Conducted by Caitlyn Siehl, Managing Editor
1. What does the word “survivor” mean to you, and how do you think your work explores that meaning?
For me, the word “survivor” is always an affirmation of the strength and resilience I never knew I had in me. When I think about everything I’ve survived and being right in the thick of my darkest moments, I never thought I would make it through. I could never see myself the other side. I always felt like, “Oh my god, this is the thing that’s finally going to defeat me. I won’t make it back after this.” But here I am. I’m still here. Maybe a little incomplete, maybe a lot unraveling. But I’m here. And that counts for something. It’s such a powerful thing to simply declare your existence. Even if all you can manage to do right now is exist. To say, look at all these things that should have killed me but didn’t. To be the last thing standing. I don’t think we give ourselves enough credit for just being here, still.
2. Do you agree that art promotes empathy? In what ways?
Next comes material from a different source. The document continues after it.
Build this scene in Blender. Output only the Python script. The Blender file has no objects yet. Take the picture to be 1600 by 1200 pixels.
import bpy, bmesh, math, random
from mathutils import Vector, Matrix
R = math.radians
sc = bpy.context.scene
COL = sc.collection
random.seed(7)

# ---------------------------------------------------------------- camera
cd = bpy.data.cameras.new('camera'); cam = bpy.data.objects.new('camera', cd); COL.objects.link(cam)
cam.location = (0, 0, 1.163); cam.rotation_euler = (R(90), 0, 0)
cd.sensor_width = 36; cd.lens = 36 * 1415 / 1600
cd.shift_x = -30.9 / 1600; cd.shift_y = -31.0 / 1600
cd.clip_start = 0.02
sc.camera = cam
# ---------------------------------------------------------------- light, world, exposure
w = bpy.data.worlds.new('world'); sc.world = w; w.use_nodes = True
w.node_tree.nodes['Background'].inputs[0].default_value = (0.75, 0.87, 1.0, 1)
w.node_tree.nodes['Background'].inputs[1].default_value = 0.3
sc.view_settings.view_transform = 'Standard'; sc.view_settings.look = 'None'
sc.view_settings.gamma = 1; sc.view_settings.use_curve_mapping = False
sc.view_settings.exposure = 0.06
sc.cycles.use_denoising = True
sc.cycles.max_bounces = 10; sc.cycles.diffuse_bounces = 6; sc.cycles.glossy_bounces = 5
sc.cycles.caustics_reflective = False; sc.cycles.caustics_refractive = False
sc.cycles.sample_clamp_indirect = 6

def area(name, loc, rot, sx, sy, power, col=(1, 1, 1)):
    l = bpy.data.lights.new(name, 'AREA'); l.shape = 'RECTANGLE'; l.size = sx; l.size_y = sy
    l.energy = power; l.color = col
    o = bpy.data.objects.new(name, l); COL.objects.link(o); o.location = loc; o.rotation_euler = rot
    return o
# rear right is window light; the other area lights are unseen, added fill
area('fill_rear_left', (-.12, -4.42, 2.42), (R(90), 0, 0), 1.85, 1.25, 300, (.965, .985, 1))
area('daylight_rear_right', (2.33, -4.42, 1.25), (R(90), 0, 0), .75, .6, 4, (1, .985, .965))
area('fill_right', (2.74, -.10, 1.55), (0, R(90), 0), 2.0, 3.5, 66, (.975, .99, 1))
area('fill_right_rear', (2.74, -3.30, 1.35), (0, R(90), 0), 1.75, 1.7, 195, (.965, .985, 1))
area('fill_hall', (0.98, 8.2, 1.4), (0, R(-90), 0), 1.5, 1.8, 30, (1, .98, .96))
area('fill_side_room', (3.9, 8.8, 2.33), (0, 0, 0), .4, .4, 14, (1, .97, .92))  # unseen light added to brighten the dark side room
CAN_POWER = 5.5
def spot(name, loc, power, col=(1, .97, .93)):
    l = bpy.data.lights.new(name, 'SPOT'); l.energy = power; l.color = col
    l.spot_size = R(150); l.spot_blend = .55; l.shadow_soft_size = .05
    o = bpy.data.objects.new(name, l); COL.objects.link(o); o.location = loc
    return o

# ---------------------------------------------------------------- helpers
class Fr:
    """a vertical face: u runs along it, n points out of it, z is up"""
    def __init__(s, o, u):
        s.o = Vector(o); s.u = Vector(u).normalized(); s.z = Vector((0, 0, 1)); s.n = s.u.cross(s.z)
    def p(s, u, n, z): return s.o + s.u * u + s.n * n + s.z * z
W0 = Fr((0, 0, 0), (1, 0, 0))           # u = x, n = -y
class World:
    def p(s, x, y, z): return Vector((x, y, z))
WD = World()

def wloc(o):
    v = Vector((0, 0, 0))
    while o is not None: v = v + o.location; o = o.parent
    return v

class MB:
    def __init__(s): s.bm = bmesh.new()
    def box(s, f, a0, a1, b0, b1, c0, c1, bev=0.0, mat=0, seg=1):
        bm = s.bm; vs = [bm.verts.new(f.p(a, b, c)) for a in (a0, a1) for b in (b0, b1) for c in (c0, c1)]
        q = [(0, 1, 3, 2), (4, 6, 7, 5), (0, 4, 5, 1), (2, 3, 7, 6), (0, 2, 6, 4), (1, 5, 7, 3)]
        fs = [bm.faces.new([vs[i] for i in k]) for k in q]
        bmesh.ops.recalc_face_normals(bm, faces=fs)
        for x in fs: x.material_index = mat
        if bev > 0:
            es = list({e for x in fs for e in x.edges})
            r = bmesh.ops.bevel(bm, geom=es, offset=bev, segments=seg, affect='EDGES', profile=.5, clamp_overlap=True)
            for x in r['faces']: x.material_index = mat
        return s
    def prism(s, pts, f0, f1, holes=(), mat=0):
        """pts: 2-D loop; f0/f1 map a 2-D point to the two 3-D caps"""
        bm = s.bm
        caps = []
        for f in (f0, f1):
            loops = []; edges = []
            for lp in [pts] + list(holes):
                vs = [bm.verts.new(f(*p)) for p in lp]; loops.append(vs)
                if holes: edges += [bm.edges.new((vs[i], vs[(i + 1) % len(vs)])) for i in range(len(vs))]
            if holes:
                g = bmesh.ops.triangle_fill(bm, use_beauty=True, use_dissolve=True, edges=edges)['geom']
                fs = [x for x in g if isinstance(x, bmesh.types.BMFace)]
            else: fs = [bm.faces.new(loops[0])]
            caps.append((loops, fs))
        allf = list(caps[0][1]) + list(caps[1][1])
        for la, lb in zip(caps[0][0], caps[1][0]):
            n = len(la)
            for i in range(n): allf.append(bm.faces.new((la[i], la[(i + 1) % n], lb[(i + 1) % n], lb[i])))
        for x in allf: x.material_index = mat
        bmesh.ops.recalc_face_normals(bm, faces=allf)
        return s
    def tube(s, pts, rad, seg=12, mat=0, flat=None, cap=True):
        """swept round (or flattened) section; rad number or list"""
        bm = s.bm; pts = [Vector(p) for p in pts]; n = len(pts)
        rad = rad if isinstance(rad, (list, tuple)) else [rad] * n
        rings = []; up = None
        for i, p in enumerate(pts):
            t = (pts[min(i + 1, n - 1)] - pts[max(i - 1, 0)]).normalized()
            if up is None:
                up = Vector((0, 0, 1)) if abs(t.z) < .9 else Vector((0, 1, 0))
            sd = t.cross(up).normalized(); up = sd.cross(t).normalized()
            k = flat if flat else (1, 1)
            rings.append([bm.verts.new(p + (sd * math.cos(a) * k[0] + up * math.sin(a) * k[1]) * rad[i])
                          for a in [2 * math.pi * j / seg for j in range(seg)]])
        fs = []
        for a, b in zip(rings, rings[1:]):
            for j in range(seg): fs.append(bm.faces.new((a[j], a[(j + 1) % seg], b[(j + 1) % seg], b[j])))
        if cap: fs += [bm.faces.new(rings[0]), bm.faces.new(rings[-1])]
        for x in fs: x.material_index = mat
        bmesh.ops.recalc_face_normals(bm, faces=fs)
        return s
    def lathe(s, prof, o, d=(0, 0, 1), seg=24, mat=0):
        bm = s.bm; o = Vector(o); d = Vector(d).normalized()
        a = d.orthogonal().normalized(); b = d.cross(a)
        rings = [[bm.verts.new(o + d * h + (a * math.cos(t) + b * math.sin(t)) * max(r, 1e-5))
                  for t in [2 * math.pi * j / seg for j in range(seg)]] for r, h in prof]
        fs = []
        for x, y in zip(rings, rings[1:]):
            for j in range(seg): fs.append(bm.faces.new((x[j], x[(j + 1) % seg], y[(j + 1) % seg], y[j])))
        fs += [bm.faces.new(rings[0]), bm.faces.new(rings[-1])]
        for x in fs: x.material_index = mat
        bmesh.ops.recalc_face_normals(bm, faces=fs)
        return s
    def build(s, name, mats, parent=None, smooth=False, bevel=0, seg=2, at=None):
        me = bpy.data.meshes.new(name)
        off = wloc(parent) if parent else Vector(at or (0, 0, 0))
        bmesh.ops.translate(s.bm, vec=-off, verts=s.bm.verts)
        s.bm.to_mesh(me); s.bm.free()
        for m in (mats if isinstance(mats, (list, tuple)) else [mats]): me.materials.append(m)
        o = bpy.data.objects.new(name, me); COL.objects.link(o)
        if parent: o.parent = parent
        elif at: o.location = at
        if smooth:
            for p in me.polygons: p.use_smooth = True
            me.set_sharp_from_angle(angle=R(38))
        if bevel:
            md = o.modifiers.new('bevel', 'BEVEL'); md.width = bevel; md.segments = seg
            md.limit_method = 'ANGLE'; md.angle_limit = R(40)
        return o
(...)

Art definitely promotes empathy in ways that other forms of communication and expression cannot. You can tell someone exactly what happened, who was there, and how long it lasted, but that doesn’t give them the power to understand how it felt. What the air tasted like in the back of your throat. How you couldn’t make your hands let go. That’s the void that art fills. We live in a world that’s suffering more and more from a lack of empathy. Art, when we allow ourselves the vulnerability to be open to it, reduces us to undiluted emotions bound by flesh, and everybody has emotions. Feelings are a currency we all use and art gives a common ground to exchange those feelings and understand how other people emote with the world around them.
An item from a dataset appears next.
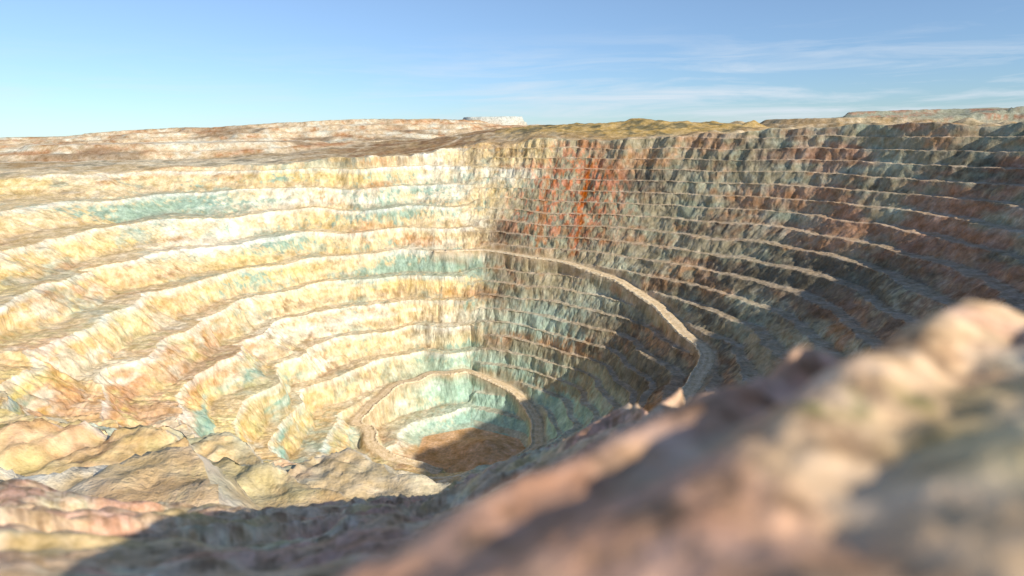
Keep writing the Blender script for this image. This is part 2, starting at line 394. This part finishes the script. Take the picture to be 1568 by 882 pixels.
mp=N.new('ShaderNodeMapping');mp.inputs['Scale'].default_value=(2.2,2.2,24);mp.inputs['Rotation'].default_value=(math.radians(2),math.radians(-5),0)
L.new(tc.outputs['Generated'],mp.inputs[0])
n=N.new('ShaderNodeTexNoise');n.inputs['Scale'].default_value=1.9;n.inputs['Detail'].default_value=9;n.inputs['Roughness'].default_value=.62;n.inputs['Distortion'].default_value=.5
L.new(mp.outputs[0],n.inputs['Vector'])
r=N.new('ShaderNodeMapRange');r.inputs[1].default_value=.45;r.inputs[2].default_value=.70;r.inputs[3].default_value=0;r.inputs[4].default_value=.85
L.new(n.outputs[0],r.inputs[0])
hm=N.new('ShaderNodeMapRange');hm.inputs[1].default_value=.14;hm.inputs[2].default_value=.05;hm.inputs[3].default_value=0;hm.inputs[4].default_value=1;L.new(sep.outputs[2],hm.inputs[0])
hx=N.new('ShaderNodeMapRange');hx.inputs[1].default_value=-.35;hx.inputs[2].default_value=.3;hx.inputs[3].default_value=.3;hx.inputs[4].default_value=1;L.new(sep.outputs[0],hx.inputs[0])
mm=N.new('ShaderNodeMath');mm.operation='MULTIPLY';L.new(r.outputs[0],mm.inputs[0]);L.new(hm.outputs[0],mm.inputs[1])
m3=N.new('ShaderNodeMath');m3.operation='MULTIPLY';L.new(mm.outputs[0],m3.inputs[0]);L.new(hx.outputs[0],m3.inputs[1])
mx=N.new('ShaderNodeMix');mx.data_type='RGBA';L.new(m3.outputs[0],mx.inputs[0]);L.new(tint.outputs[2],mx.inputs[6]);mx.inputs[7].default_value=(5.2,5.6,6.1,1)
L.new(mx.outputs[2],bg.inputs[0])
cd=bpy.data.cameras.new('camera');cam=bpy.data.objects.new('camera',cd);sc.collection.objects.link(cam);sc.camera=cam
cd.sensor_width=36;cd.lens=1022/1568*36;cd.clip_start=.05;cd.clip_end=40000
cam.matrix_world=Matrix.Rotation(math.radians(90-13.27),4,'X')@Matrix.Rotation(math.radians(-.8),4,'Z')
cd.dof.use_dof=True;cd.dof.focus_distance=400;cd.dof.aperture_fstop=.36
sc.view_settings.view_transform='Standard';sc.view_settings.look='None';sc.view_settings.exposure=0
3. What is your opinion on art as it relates to healing?
When my little sister died five years ago, I didn’t write anything at all for a full year. The world had ended and left me behind — what more was there to be said? Towards the of my year of silence, I joined online writing circles and discovered a wealth of poetry and prose that shocked me awake. These words written by strangers were everything I’d been trying not to feel. They pried open trap doors I’d locked away inside myself and flooded the dark spaces with light. I will always consider the moment I started writing again to be the start of my actual healing. The stuff I wrote was not good at all, but I had to let out the poison before my blood could run clear. There is healing in consuming art, and even more, I think, in creating it. When you make art, you become the architect of your own suffering.
4. What do you love most about writing poetry? Do you prefer it over prose?
I don’t so much prefer poetry over prose, it’s just that I’ve let my prose muscles atrophy a lot in the pursuit of strengthening my poetry muscles. My favorite thing about poetry is stealth of it. That I can talk about myself without actually talking about myself. I’m the kind of person who is terrified of being vulnerable with people (and sometimes even with myself!), but when I write, I can fully explore my emotions about something while burying it in the subject matter of another thing entirely. When a friend of mine attempted suicide for the second time, I wrote a poem about the goddess Isis gathering all the pieces of her lover Osiris to make him whole again. It’s the whole idea of hiding in plain sight, of keeping my audience’s attention on one hand while the real magic trick is happening in the other hand.
5. If your art could say one thing, what would it say? Why?
If my art could say one thing, it would say, “I’m trying.” I’m not okay a lot of the time. I know I can do better, and I know I can say more, but right now I have so much love and darkness swirling and expanding inside of me that I don’t know what to do with it all. I haven’t figured out how to make any of it matter yet, but I’m trying.
Anita Ofokansi is a writer from Kansas City, Missouri. She mostly dabbles in internet poetry, but her work has appeared in publications such as Winter Tangerine Magazine, Voicemail Poems, Kansas City Voices, and the Rising Phoenix Review. Anita is currently working on her first collection of poetry and is very stressed out about it. She aspires to one day write and direct movies.